**What is being asked**
Copy out the listing in full, exactly as written, but not its pictures.

**Source material**
* * * * * * *

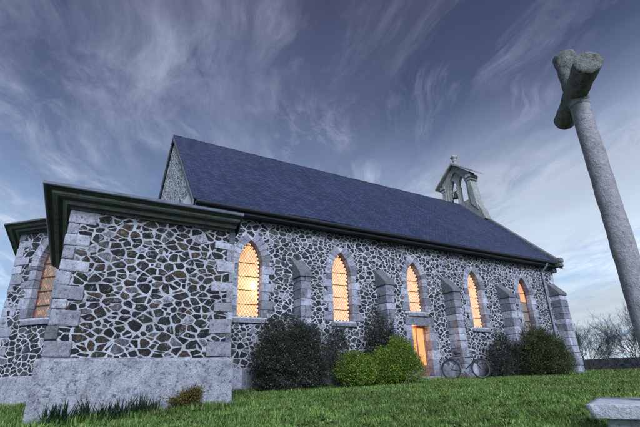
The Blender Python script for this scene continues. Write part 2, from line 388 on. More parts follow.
def stones(mb, origin, ax, nout, x0, x1, z0, z1, mi=1, rmin=.055, rmax=.135, squash=1.45, joint=(.010, .024), skip=None, proud=(.004, .014), avg=.034, seed=1):
    """lay irregular rubble stones over a wall rectangle: power diagram of random circles, inset for the joints"""
    rnd = random.Random(seed); origin = Vector(origin); ax = Vector(ax); nout = Vector(nout)
    q = squash; Z0, Z1 = z0 * q, z1 * q
    cell = rmax * 2; grid = {}; P = []
    area = (x1 - x0 + .2) * (Z1 - Z0 + .2); tries = int(area / (rmin * rmin) * 3.2); target = int(area / (avg * q))
    for t in range(tries):
        if len(P) >= target: break
        frac = t / tries
        rr = rnd.uniform(rmin, rmax) if rnd.random() < .7 else rmin
        x = rnd.uniform(x0 - .1, x1 + .1); z = rnd.uniform(Z0 - .1, Z1 + .1)
        gx_, gz_ = int(x // cell), int(z // cell); ok = True
        for a in (-1, 0, 1):
            for b in (-1, 0, 1):
                for k in grid.get((gx_ + a, gz_ + b), ()):
                    X, Zz, R_ = P[k]
                    if (X - x) ** 2 + (Zz - z) ** 2 < ((R_ + rr) * .56) ** 2: ok = False; break
                if not ok: break
            if not ok: break
        if ok: grid.setdefault((gx_, gz_), []).append(len(P)); P.append((x, z, rr))
    for i, (x, z, R_) in enumerate(P):
        poly = [(-.4, -.4), (.4, -.4), (.4, .4), (-.4, .4)]
        gx_, gz_ = int(x // cell), int(z // cell)
        cand = []
        for a in range(-2, 3):
            for b in range(-2, 3):
                cand += grid.get((gx_ + a, gz_ + b), [])
        planes = []
        for k in cand:
            if k == i: continue
            X, Zz, R2_ = P[k]; dx, dz = X - x, Zz - z; D = math.hypot(dx, dz)
            if D > cell * 2.2: continue
            h = rnd.uniform(*joint)
            off = D / 2 + (R_ * R_ - R2_ * R2_) / (2 * D) - h
            th = rnd.gauss(0, .13); ct, st_ = math.cos(th), math.sin(th)
            planes.append(((dx * ct - dz * st_) / D, (dx * st_ + dz * ct) / D, off - abs(th) * .03))
        for lim in ((-1, 0, x - x0), (1, 0, x1 - x), (0, -1, z - Z0), (0, 1, Z1 - z)): planes.append(lim)
        for (nx_, nz_, d_) in planes:
            out = []
            for k in range(len(poly)):
                a, b = poly[k], poly[(k + 1) % len(poly)]
                da = a[0] * nx_ + a[1] * nz_ - d_; db = b[0] * nx_ + b[1] * nz_ - d_
                if da <= 0: out.append(a)
                if da * db < 0:
                    t = da / (da - db); out.append((a[0] + (b[0] - a[0]) * t, a[1] + (b[1] - a[1]) * t))
            poly = out
            if len(poly) < 3: break
        if len(poly) < 3: continue
        A = abs(sum(poly[k][0] * poly[(k + 1) % len(poly)][1] - poly[(k + 1) % len(poly)][0] * poly[k][1] for k in range(len(poly)))) / 2
        if A < .0012: continue
        pts = []
        for k in range(len(poly)):      # cut the corners and roughen
            a, b = poly[k], poly[(k + 1) % len(poly)]
            L_ = math.hypot(b[0] - a[0], b[1] - a[1])
            if L_ < .012: pts.append(((a[0] + b[0]) / 2, (a[1] + b[1]) / 2)); continue
            c_ = rnd.uniform(.04, .17)
            for t in ((c_, .36, .64, 1 - c_) if L_ > .12 else (c_, .5, 1 - c_) if L_ > .07 else (c_, 1 - c_)):
                jj = .0085 if L_ > .05 else .005
                pts.append((a[0] + (b[0] - a[0]) * t + rnd.uniform(-jj, jj), a[1] + (b[1] - a[1]) * t + rnd.uniform(-jj, jj)))
        W = [((x + u), (z + v) / q) for u, v in pts]
        cxx = x; czz = z / q
        if skip and skip(cxx, czz, W): continue
        pr = rnd.uniform(*proud); tx, tz = rnd.uniform(-.06, .06), rnd.uniform(-.06, .06)
        n = len(W); b0 = len(mb.v)
        def P3(u, v, h): return tuple(origin + ax * u + Vector((0, 0, v)) + nout * h)
        for u, v in W: mb.v.append(P3(u, v, -.006))
        for u, v in W:
            uu, vv = cxx + (u - cxx) * .93, czz + (v - czz) * .93
            mb.v.append(P3(uu, vv, max(.002, pr * .8 + (u - cxx) * tx + (v - czz) * tz)))
        for u, v in W:
            uu, vv = cxx + (u - cxx) * .62, czz + (v - czz) * .62
            mb.v.append(P3(uu, vv, max(.003, pr + (u - cxx) * tx + (v - czz) * tz + rnd.uniform(-.002, .002))))
        for k in range(n):
            k2 = (k + 1) % n
            mb.f.append([b0 + k, b0 + k2, b0 + n + k2, b0 + n + k]); mb.mi.append(mi)
            mb.f.append([b0 + n + k, b0 + n + k2, b0 + 2 * n + k2, b0 + 2 * n + k]); mb.mi.append(mi)
        mb.f.append([b0 + 2 * n + k for k in range(n)]); mb.mi.append(mi)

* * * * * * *

**Response for this exercise**
The Blender Python script for this scene continues. Write part 2, from line 388 on. More parts follow.
def stones(mb, origin, ax, nout, x0, x1, z0, z1, mi=1, rmin=.055, rmax=.135, squash=1.45, joint=(.010, .024), skip=None, proud=(.004, .014), avg=.034, seed=1):
    """lay irregular rubble stones over a wall rectangle: power diagram of random circles, inset for the joints"""
    rnd = random.Random(seed); origin = Vector(origin); ax = Vector(ax); nout = Vector(nout)
    q = squash; Z0, Z1 = z0 * q, z1 * q
    cell = rmax * 2; grid = {}; P = []
    area = (x1 - x0 + .2) * (Z1 - Z0 + .2); tries = int(area / (rmin * rmin) * 3.2); target = int(area / (avg * q))
    for t in range(tries):
        if len(P) >= target: break
        frac = t / tries
        rr = rnd.uniform(rmin, rmax) if rnd.random() < .7 else rmin
        x = rnd.uniform(x0 - .1, x1 + .1); z = rnd.uniform(Z0 - .1, Z1 + .1)
        gx_, gz_ = int(x // cell), int(z // cell); ok = True
        for a in (-1, 0, 1):
            for b in (-1, 0, 1):
                for k in grid.get((gx_ + a, gz_ + b), ()):
                    X, Zz, R_ = P[k]
                    if (X - x) ** 2 + (Zz - z) ** 2 < ((R_ + rr) * .56) ** 2: ok = False; break
                if not ok: break
            if not ok: break
        if ok: grid.setdefault((gx_, gz_), []).append(len(P)); P.append((x, z, rr))
    for i, (x, z, R_) in enumerate(P):
        poly = [(-.4, -.4), (.4, -.4), (.4, .4), (-.4, .4)]
        gx_, gz_ = int(x // cell), int(z // cell)
        cand = []
        for a in range(-2, 3):
            for b in range(-2, 3):
                cand += grid.get((gx_ + a, gz_ + b), [])
        planes = []
        for k in cand:
            if k == i: continue
            X, Zz, R2_ = P[k]; dx, dz = X - x, Zz - z; D = math.hypot(dx, dz)
            if D > cell * 2.2: continue
            h = rnd.uniform(*joint)
            off = D / 2 + (R_ * R_ - R2_ * R2_) / (2 * D) - h
            th = rnd.gauss(0, .13); ct, st_ = math.cos(th), math.sin(th)
            planes.append(((dx * ct - dz * st_) / D, (dx * st_ + dz * ct) / D, off - abs(th) * .03))
        for lim in ((-1, 0, x - x0), (1, 0, x1 - x), (0, -1, z - Z0), (0, 1, Z1 - z)): planes.append(lim)
        for (nx_, nz_, d_) in planes:
            out = []
            for k in range(len(poly)):
                a, b = poly[k], poly[(k + 1) % len(poly)]
                da = a[0] * nx_ + a[1] * nz_ - d_; db = b[0] * nx_ + b[1] * nz_ - d_
                if da <= 0: out.append(a)
                if da * db < 0:
                    t = da / (da - db); out.append((a[0] + (b[0] - a[0]) * t, a[1] + (b[1] - a[1]) * t))
            poly = out
            if len(poly) < 3: break
        if len(poly) < 3: continue
        A = abs(sum(poly[k][0] * poly[(k + 1) % len(poly)][1] - poly[(k + 1) % len(poly)][0] * poly[k][1] for k in range(len(poly)))) / 2
        if A < .0012: continue
        pts = []
        for k in range(len(poly)):      # cut the corners and roughen
            a, b = poly[k], poly[(k + 1) % len(poly)]
            L_ = math.hypot(b[0] - a[0], b[1] - a[1])
            if L_ < .012: pts.append(((a[0] + b[0]) / 2, (a[1] + b[1]) / 2)); continue
            c_ = rnd.uniform(.04, .17)
            for t in ((c_, .36, .64, 1 - c_) if L_ > .12 else (c_, .5, 1 - c_) if L_ > .07 else (c_, 1 - c_)):
                jj = .0085 if L_ > .05 else .005
                pts.append((a[0] + (b[0] - a[0]) * t + rnd.uniform(-jj, jj), a[1] + (b[1] - a[1]) * t + rnd.uniform(-jj, jj)))
        W = [((x + u), (z + v) / q) for u, v in pts]
        cxx = x; czz = z / q
        if skip and skip(cxx, czz, W): continue
        pr = rnd.uniform(*proud); tx, tz = rnd.uniform(-.06, .06), rnd.uniform(-.06, .06)
        n = len(W); b0 = len(mb.v)
        def P3(u, v, h): return tuple(origin + ax * u + Vector((0, 0, v)) + nout * h)
        for u, v in W: mb.v.append(P3(u, v, -.006))
        for u, v in W:
            uu, vv = cxx + (u - cxx) * .93, czz + (v - czz) * .93
            mb.v.append(P3(uu, vv, max(.002, pr * .8 + (u - cxx) * tx + (v - czz) * tz)))
        for u, v in W:
            uu, vv = cxx + (u - cxx) * .62, czz + (v - czz) * .62
            mb.v.append(P3(uu, vv, max(.003, pr + (u - cxx) * tx + (v - czz) * tz + rnd.uniform(-.002, .002))))
        for k in range(n):
            k2 = (k + 1) % n
            mb.f.append([b0 + k, b0 + k2, b0 + n + k2, b0 + n + k]); mb.mi.append(mi)
            mb.f.append([b0 + n + k, b0 + n + k2, b0 + 2 * n + k2, b0 + 2 * n + k]); mb.mi.append(mi)
        mb.f.append([b0 + 2 * n + k for k in range(n)]); mb.mi.append(mi)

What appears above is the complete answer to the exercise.